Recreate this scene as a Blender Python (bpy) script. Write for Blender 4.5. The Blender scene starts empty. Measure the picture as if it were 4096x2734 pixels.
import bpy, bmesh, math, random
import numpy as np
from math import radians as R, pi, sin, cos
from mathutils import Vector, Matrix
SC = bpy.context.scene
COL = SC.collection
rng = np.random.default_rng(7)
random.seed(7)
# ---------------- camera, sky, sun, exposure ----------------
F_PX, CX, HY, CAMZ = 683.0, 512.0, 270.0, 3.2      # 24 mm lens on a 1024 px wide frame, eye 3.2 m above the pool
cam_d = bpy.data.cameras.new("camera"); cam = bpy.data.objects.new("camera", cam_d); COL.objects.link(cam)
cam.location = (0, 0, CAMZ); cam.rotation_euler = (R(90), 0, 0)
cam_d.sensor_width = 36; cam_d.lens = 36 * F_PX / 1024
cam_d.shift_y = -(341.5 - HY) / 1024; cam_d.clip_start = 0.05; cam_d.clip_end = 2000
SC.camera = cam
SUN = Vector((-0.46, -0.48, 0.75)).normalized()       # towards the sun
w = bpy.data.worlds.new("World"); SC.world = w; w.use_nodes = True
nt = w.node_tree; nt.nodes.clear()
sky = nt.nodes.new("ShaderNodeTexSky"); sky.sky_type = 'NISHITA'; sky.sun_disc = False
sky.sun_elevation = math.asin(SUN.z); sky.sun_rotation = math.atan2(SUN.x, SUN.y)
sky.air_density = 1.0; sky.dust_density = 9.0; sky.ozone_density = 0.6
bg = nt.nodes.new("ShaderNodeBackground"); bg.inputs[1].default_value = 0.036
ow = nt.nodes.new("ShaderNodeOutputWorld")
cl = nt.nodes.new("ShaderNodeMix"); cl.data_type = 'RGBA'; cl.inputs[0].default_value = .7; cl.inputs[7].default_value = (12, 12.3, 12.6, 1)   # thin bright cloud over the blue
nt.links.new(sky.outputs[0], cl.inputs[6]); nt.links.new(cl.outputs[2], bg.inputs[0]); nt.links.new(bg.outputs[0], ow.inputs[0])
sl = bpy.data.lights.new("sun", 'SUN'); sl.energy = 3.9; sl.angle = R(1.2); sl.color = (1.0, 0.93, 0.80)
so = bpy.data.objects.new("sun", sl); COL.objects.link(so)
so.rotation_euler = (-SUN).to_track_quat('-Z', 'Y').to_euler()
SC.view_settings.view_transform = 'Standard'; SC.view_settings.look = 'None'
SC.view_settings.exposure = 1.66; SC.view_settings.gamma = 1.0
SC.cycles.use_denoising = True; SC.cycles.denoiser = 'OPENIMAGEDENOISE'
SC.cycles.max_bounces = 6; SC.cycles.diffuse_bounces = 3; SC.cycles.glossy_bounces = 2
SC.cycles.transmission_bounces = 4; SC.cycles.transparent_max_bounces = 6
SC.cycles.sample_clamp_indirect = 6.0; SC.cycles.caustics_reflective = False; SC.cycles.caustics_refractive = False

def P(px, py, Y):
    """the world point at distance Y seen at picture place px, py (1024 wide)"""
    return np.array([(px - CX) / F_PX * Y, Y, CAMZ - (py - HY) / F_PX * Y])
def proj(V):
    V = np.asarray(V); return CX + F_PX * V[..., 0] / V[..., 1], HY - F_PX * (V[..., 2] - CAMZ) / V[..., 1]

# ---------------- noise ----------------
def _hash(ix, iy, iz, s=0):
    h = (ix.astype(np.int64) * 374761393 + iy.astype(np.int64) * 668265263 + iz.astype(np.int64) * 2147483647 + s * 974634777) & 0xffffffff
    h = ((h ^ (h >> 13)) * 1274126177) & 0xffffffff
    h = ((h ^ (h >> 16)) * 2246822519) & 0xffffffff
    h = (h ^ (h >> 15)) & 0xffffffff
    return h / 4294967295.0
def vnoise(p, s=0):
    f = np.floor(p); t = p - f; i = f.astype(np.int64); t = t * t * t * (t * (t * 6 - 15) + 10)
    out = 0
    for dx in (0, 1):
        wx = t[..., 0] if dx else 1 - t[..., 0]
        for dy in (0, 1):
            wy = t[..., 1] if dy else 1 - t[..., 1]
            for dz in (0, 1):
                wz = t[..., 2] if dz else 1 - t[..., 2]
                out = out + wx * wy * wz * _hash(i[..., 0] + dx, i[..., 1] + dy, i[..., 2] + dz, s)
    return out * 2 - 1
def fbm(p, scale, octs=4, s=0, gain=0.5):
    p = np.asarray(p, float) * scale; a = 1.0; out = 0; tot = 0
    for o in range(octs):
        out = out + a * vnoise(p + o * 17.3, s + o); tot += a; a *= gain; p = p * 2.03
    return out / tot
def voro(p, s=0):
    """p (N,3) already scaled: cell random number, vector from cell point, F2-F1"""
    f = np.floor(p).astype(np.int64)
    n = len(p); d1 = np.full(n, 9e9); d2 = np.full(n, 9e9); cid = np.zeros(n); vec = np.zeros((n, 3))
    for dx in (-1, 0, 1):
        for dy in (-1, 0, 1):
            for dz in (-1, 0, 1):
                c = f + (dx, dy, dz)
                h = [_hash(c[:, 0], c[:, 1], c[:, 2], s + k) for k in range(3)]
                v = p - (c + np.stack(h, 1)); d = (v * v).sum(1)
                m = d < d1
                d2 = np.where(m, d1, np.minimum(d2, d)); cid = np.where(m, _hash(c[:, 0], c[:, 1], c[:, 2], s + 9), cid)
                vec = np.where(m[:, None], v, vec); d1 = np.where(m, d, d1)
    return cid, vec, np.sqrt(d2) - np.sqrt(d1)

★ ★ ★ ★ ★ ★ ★

SET PROBLEM –
Copy the data above in full, character for character.

WRITTEN ANSWER –
Recreate this scene as a Blender Python (bpy) script. Write for Blender 4.5. The Blender scene starts empty. Measure the picture as if it were 4096x2734 pixels.
import bpy, bmesh, math, random
import numpy as np
from math import radians as R, pi, sin, cos
from mathutils import Vector, Matrix
SC = bpy.context.scene
COL = SC.collection
rng = np.random.default_rng(7)
random.seed(7)
# ---------------- camera, sky, sun, exposure ----------------
F_PX, CX, HY, CAMZ = 683.0, 512.0, 270.0, 3.2      # 24 mm lens on a 1024 px wide frame, eye 3.2 m above the pool
cam_d = bpy.data.cameras.new("camera"); cam = bpy.data.objects.new("camera", cam_d); COL.objects.link(cam)
cam.location = (0, 0, CAMZ); cam.rotation_euler = (R(90), 0, 0)
cam_d.sensor_width = 36; cam_d.lens = 36 * F_PX / 1024
cam_d.shift_y = -(341.5 - HY) / 1024; cam_d.clip_start = 0.05; cam_d.clip_end = 2000
SC.camera = cam
SUN = Vector((-0.46, -0.48, 0.75)).normalized()       # towards the sun
w = bpy.data.worlds.new("World"); SC.world = w; w.use_nodes = True
nt = w.node_tree; nt.nodes.clear()
sky = nt.nodes.new("ShaderNodeTexSky"); sky.sky_type = 'NISHITA'; sky.sun_disc = False
sky.sun_elevation = math.asin(SUN.z); sky.sun_rotation = math.atan2(SUN.x, SUN.y)
sky.air_density = 1.0; sky.dust_density = 9.0; sky.ozone_density = 0.6
bg = nt.nodes.new("ShaderNodeBackground"); bg.inputs[1].default_value = 0.036
ow = nt.nodes.new("ShaderNodeOutputWorld")
cl = nt.nodes.new("ShaderNodeMix"); cl.data_type = 'RGBA'; cl.inputs[0].default_value = .7; cl.inputs[7].default_value = (12, 12.3, 12.6, 1)   # thin bright cloud over the blue
nt.links.new(sky.outputs[0], cl.inputs[6]); nt.links.new(cl.outputs[2], bg.inputs[0]); nt.links.new(bg.outputs[0], ow.inputs[0])
sl = bpy.data.lights.new("sun", 'SUN'); sl.energy = 3.9; sl.angle = R(1.2); sl.color = (1.0, 0.93, 0.80)
so = bpy.data.objects.new("sun", sl); COL.objects.link(so)
so.rotation_euler = (-SUN).to_track_quat('-Z', 'Y').to_euler()
SC.view_settings.view_transform = 'Standard'; SC.view_settings.look = 'None'
SC.view_settings.exposure = 1.66; SC.view_settings.gamma = 1.0
SC.cycles.use_denoising = True; SC.cycles.denoiser = 'OPENIMAGEDENOISE'
SC.cycles.max_bounces = 6; SC.cycles.diffuse_bounces = 3; SC.cycles.glossy_bounces = 2
SC.cycles.transmission_bounces = 4; SC.cycles.transparent_max_bounces = 6
SC.cycles.sample_clamp_indirect = 6.0; SC.cycles.caustics_reflective = False; SC.cycles.caustics_refractive = False

def P(px, py, Y):
    """the world point at distance Y seen at picture place px, py (1024 wide)"""
    return np.array([(px - CX) / F_PX * Y, Y, CAMZ - (py - HY) / F_PX * Y])
def proj(V):
    V = np.asarray(V); return CX + F_PX * V[..., 0] / V[..., 1], HY - F_PX * (V[..., 2] - CAMZ) / V[..., 1]

# ---------------- noise ----------------
def _hash(ix, iy, iz, s=0):
    h = (ix.astype(np.int64) * 374761393 + iy.astype(np.int64) * 668265263 + iz.astype(np.int64) * 2147483647 + s * 974634777) & 0xffffffff
    h = ((h ^ (h >> 13)) * 1274126177) & 0xffffffff
    h = ((h ^ (h >> 16)) * 2246822519) & 0xffffffff
    h = (h ^ (h >> 15)) & 0xffffffff
    return h / 4294967295.0
def vnoise(p, s=0):
    f = np.floor(p); t = p - f; i = f.astype(np.int64); t = t * t * t * (t * (t * 6 - 15) + 10)
    out = 0
    for dx in (0, 1):
        wx = t[..., 0] if dx else 1 - t[..., 0]
        for dy in (0, 1):
            wy = t[..., 1] if dy else 1 - t[..., 1]
            for dz in (0, 1):
                wz = t[..., 2] if dz else 1 - t[..., 2]
                out = out + wx * wy * wz * _hash(i[..., 0] + dx, i[..., 1] + dy, i[..., 2] + dz, s)
    return out * 2 - 1
def fbm(p, scale, octs=4, s=0, gain=0.5):
    p = np.asarray(p, float) * scale; a = 1.0; out = 0; tot = 0
    for o in range(octs):
        out = out + a * vnoise(p + o * 17.3, s + o); tot += a; a *= gain; p = p * 2.03
    return out / tot
def voro(p, s=0):
    """p (N,3) already scaled: cell random number, vector from cell point, F2-F1"""
    f = np.floor(p).astype(np.int64)
    n = len(p); d1 = np.full(n, 9e9); d2 = np.full(n, 9e9); cid = np.zeros(n); vec = np.zeros((n, 3))
    for dx in (-1, 0, 1):
        for dy in (-1, 0, 1):
            for dz in (-1, 0, 1):
                c = f + (dx, dy, dz)
                h = [_hash(c[:, 0], c[:, 1], c[:, 2], s + k) for k in range(3)]
                v = p - (c + np.stack(h, 1)); d = (v * v).sum(1)
                m = d < d1
                d2 = np.where(m, d1, np.minimum(d2, d)); cid = np.where(m, _hash(c[:, 0], c[:, 1], c[:, 2], s + 9), cid)
                vec = np.where(m[:, None], v, vec); d1 = np.where(m, d, d1)
    return cid, vec, np.sqrt(d2) - np.sqrt(d1)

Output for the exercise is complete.